_Required task_
Write out only the span of lines that begins at the line with "Keep writing the" and ends at the line with "P = on_plane(u, v, (0, y, 0), (0, 1, 0));". Keep both end lines, word for word.

_Rows_
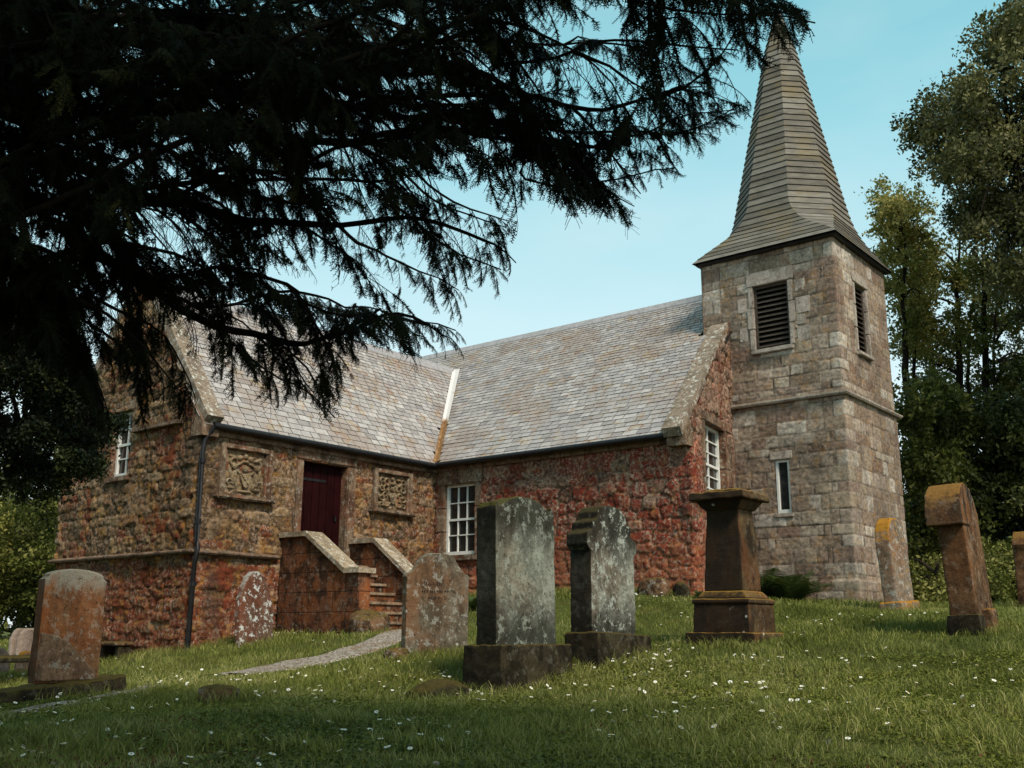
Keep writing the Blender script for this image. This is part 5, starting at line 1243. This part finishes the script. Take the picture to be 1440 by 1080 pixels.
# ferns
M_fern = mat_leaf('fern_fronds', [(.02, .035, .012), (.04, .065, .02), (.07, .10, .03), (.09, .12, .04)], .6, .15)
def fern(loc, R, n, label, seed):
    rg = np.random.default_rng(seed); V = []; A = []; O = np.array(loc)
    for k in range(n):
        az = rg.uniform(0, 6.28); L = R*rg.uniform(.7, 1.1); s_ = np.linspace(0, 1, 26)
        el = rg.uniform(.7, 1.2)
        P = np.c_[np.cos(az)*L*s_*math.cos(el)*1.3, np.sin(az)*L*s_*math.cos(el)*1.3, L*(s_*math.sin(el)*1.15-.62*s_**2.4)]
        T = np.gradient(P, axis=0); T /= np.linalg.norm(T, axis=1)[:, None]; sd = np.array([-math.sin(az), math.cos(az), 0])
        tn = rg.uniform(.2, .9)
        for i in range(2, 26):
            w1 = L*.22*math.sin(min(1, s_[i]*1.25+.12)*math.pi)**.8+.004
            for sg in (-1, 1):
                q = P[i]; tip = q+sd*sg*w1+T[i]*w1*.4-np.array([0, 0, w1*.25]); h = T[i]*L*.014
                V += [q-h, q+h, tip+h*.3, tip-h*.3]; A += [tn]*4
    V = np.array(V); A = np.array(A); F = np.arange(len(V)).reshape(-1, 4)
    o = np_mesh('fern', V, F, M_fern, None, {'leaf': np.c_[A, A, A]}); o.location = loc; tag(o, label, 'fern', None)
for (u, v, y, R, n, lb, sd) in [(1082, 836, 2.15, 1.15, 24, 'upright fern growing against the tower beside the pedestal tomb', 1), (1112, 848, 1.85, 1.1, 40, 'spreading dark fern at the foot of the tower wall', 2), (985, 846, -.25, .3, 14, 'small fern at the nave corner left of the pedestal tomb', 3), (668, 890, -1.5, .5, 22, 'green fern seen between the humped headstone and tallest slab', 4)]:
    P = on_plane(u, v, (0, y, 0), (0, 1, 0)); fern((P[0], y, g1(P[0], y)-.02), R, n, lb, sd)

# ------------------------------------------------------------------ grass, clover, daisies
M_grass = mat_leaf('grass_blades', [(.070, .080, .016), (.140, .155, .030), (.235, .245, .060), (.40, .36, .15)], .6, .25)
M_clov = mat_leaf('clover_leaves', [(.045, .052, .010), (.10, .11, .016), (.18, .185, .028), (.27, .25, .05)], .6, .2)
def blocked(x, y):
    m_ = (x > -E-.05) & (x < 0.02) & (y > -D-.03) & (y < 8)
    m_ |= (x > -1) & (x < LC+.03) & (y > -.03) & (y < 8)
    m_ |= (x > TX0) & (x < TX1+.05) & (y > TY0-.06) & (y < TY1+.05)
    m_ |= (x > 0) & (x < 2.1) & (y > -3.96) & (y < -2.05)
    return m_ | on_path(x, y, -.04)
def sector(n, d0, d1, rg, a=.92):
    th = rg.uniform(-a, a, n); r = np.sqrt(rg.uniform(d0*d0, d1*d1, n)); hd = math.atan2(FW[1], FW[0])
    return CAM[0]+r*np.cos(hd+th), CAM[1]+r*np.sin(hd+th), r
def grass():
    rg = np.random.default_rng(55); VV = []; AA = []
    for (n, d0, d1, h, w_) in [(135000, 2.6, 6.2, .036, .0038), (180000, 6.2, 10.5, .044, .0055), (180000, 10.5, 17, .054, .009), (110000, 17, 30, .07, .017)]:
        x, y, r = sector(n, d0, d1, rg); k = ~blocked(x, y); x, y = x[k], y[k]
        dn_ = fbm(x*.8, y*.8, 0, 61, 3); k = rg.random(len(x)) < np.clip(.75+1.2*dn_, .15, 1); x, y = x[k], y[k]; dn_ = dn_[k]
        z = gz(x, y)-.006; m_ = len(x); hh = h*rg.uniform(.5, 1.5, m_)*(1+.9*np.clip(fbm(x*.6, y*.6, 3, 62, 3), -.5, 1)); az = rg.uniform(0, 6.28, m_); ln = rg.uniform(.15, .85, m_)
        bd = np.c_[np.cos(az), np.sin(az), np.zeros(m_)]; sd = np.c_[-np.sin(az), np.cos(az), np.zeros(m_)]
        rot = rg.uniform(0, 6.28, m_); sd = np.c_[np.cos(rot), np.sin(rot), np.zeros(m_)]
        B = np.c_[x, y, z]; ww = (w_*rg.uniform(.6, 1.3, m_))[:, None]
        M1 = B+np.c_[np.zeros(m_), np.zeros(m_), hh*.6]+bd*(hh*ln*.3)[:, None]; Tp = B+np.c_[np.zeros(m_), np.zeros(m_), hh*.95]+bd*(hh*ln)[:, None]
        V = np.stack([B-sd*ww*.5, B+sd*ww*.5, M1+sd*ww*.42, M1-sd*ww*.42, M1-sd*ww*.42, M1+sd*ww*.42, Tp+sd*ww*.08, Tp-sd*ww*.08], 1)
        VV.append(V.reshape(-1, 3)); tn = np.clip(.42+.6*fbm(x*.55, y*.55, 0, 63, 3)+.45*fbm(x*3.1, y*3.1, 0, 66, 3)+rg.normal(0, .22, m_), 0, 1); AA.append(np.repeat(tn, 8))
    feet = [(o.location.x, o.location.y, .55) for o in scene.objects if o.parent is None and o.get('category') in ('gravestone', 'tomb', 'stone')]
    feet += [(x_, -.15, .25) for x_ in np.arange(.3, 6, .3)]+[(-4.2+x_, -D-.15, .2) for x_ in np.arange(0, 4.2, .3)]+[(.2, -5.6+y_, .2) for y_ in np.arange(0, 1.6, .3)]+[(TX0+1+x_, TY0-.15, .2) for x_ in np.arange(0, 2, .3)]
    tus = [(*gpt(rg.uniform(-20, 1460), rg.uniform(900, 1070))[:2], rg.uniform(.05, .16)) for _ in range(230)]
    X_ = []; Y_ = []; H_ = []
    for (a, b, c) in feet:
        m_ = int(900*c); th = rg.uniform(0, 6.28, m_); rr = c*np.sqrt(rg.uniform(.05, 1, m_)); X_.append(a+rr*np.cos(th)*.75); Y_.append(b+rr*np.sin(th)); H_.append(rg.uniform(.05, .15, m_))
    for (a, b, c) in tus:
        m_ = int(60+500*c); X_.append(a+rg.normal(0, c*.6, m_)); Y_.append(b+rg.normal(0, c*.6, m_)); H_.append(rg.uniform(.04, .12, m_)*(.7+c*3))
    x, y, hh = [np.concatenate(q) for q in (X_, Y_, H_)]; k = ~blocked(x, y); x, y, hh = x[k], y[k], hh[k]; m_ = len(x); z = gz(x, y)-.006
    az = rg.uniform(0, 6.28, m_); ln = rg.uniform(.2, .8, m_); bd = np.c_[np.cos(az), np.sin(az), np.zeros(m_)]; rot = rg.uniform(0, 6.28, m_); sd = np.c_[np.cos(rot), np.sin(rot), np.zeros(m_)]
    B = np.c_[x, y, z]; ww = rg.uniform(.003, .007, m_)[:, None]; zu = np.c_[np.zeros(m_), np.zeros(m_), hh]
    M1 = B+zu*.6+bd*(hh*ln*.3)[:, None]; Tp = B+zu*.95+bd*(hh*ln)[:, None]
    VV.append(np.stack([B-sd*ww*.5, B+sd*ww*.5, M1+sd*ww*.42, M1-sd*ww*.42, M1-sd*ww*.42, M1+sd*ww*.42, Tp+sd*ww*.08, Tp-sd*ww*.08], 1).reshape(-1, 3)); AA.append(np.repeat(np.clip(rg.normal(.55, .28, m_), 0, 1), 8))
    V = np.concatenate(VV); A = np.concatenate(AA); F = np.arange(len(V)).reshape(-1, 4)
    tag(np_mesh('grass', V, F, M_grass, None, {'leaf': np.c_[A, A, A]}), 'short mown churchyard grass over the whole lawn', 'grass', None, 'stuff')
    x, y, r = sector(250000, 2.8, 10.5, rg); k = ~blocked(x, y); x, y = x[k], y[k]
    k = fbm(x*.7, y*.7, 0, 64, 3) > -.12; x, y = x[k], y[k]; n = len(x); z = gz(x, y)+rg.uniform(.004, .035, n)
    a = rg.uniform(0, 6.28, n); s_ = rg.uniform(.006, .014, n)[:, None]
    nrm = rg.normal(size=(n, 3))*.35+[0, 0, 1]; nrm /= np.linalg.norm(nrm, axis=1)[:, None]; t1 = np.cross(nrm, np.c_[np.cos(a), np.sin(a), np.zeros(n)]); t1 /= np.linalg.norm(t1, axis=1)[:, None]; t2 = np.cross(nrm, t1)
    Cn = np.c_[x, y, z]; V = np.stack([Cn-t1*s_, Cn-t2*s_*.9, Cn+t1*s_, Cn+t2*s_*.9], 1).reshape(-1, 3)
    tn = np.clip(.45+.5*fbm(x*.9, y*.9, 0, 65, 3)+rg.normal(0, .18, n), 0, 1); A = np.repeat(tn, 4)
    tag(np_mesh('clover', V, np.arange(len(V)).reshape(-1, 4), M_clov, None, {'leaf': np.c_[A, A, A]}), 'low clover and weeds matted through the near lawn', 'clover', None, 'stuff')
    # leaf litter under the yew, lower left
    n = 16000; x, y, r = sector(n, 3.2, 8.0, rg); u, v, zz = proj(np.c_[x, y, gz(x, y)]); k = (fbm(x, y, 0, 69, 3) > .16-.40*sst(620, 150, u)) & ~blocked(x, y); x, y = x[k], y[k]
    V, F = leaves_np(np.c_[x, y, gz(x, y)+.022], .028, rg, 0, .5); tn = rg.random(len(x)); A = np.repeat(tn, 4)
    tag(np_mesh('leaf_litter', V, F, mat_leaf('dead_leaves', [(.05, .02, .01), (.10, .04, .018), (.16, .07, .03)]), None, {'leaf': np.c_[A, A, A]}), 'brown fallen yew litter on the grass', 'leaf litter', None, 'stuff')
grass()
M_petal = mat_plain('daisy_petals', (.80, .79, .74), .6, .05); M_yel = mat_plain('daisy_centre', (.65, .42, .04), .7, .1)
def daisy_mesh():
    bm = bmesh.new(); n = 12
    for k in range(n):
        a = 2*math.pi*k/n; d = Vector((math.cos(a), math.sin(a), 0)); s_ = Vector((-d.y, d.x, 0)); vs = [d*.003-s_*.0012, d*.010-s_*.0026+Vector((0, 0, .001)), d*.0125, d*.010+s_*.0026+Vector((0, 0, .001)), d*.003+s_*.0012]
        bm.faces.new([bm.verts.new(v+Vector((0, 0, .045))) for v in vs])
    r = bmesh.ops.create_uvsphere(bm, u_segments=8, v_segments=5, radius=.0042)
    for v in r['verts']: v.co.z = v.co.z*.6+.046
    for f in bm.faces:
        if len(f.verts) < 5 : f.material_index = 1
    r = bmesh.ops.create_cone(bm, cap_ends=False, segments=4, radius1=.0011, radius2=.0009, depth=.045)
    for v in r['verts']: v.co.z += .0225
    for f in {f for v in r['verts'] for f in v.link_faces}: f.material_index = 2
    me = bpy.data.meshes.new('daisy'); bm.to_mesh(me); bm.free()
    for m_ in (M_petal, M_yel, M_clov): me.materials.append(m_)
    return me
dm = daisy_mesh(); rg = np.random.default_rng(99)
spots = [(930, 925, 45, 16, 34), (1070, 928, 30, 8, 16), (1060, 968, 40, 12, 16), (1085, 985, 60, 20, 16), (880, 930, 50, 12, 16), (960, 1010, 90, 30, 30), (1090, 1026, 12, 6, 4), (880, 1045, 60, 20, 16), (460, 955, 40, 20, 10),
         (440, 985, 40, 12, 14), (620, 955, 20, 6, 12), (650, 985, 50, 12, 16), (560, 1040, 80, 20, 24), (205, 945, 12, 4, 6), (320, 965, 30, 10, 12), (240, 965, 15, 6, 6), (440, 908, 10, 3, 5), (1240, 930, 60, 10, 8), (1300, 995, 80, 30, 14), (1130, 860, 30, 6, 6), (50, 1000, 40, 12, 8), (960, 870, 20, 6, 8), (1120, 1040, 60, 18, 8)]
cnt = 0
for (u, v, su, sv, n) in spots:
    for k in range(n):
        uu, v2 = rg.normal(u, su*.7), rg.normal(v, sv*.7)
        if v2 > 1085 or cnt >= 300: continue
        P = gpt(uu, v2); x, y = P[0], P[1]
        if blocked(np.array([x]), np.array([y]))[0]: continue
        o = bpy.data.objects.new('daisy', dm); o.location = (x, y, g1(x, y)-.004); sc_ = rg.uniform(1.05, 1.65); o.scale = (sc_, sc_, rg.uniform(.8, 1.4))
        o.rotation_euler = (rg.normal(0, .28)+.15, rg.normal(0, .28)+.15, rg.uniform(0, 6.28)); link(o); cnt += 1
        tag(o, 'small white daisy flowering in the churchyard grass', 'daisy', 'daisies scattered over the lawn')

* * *

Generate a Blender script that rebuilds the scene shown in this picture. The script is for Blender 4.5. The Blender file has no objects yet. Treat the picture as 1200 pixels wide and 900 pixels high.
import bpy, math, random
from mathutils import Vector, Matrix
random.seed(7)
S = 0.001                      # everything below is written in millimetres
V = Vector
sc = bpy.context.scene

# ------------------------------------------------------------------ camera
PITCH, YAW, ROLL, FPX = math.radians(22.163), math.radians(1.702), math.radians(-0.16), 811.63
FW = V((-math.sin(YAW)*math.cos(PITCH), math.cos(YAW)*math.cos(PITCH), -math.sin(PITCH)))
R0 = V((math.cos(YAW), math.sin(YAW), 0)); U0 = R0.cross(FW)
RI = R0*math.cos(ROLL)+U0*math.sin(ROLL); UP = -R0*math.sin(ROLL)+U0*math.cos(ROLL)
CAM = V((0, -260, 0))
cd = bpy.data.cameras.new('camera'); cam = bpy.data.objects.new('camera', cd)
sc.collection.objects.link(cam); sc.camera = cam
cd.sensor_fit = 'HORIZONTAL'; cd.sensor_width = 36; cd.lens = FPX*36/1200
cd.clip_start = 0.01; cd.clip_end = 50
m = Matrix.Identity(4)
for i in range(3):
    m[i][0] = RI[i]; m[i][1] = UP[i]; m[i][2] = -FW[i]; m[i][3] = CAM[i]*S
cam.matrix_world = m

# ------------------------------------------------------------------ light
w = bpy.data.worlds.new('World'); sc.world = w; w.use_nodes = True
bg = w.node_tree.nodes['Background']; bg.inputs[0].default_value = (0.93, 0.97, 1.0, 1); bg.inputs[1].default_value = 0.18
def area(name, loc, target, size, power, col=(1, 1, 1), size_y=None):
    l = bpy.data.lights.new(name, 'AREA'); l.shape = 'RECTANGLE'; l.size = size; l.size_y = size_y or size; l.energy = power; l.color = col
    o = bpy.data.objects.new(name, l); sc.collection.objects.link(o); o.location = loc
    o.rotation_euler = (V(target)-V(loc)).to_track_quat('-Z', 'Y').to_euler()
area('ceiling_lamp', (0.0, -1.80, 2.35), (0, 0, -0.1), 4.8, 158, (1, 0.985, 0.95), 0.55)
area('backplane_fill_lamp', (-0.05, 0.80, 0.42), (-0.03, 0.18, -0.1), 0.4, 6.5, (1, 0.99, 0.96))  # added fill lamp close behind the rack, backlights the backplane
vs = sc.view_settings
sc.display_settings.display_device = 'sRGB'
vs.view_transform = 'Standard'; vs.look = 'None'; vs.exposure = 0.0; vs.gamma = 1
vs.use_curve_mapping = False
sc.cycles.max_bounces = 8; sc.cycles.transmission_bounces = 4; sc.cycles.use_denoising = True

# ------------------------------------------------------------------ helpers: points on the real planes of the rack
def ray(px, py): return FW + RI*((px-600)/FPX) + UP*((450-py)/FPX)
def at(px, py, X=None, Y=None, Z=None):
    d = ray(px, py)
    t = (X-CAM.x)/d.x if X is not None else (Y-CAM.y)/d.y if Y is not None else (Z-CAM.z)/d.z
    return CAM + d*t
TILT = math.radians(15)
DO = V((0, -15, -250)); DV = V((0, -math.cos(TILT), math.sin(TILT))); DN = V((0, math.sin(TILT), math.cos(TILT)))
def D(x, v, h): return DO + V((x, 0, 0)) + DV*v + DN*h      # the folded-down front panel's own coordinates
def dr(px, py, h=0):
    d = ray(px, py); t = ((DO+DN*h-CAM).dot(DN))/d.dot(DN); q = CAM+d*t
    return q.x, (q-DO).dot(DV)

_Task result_
Keep writing the Blender script for this image. This is part 5, starting at line 1243. This part finishes the script. Take the picture to be 1440 by 1080 pixels.
# ferns
M_fern = mat_leaf('fern_fronds', [(.02, .035, .012), (.04, .065, .02), (.07, .10, .03), (.09, .12, .04)], .6, .15)
def fern(loc, R, n, label, seed):
    rg = np.random.default_rng(seed); V = []; A = []; O = np.array(loc)
    for k in range(n):
        az = rg.uniform(0, 6.28); L = R*rg.uniform(.7, 1.1); s_ = np.linspace(0, 1, 26)
        el = rg.uniform(.7, 1.2)
        P = np.c_[np.cos(az)*L*s_*math.cos(el)*1.3, np.sin(az)*L*s_*math.cos(el)*1.3, L*(s_*math.sin(el)*1.15-.62*s_**2.4)]
        T = np.gradient(P, axis=0); T /= np.linalg.norm(T, axis=1)[:, None]; sd = np.array([-math.sin(az), math.cos(az), 0])
        tn = rg.uniform(.2, .9)
        for i in range(2, 26):
            w1 = L*.22*math.sin(min(1, s_[i]*1.25+.12)*math.pi)**.8+.004
            for sg in (-1, 1):
                q = P[i]; tip = q+sd*sg*w1+T[i]*w1*.4-np.array([0, 0, w1*.25]); h = T[i]*L*.014
                V += [q-h, q+h, tip+h*.3, tip-h*.3]; A += [tn]*4
    V = np.array(V); A = np.array(A); F = np.arange(len(V)).reshape(-1, 4)
    o = np_mesh('fern', V, F, M_fern, None, {'leaf': np.c_[A, A, A]}); o.location = loc; tag(o, label, 'fern', None)
for (u, v, y, R, n, lb, sd) in [(1082, 836, 2.15, 1.15, 24, 'upright fern growing against the tower beside the pedestal tomb', 1), (1112, 848, 1.85, 1.1, 40, 'spreading dark fern at the foot of the tower wall', 2), (985, 846, -.25, .3, 14, 'small fern at the nave corner left of the pedestal tomb', 3), (668, 890, -1.5, .5, 22, 'green fern seen between the humped headstone and tallest slab', 4)]:
    P = on_plane(u, v, (0, y, 0), (0, 1, 0)); fern((P[0], y, g1(P[0], y)-.02), R, n, lb, sd)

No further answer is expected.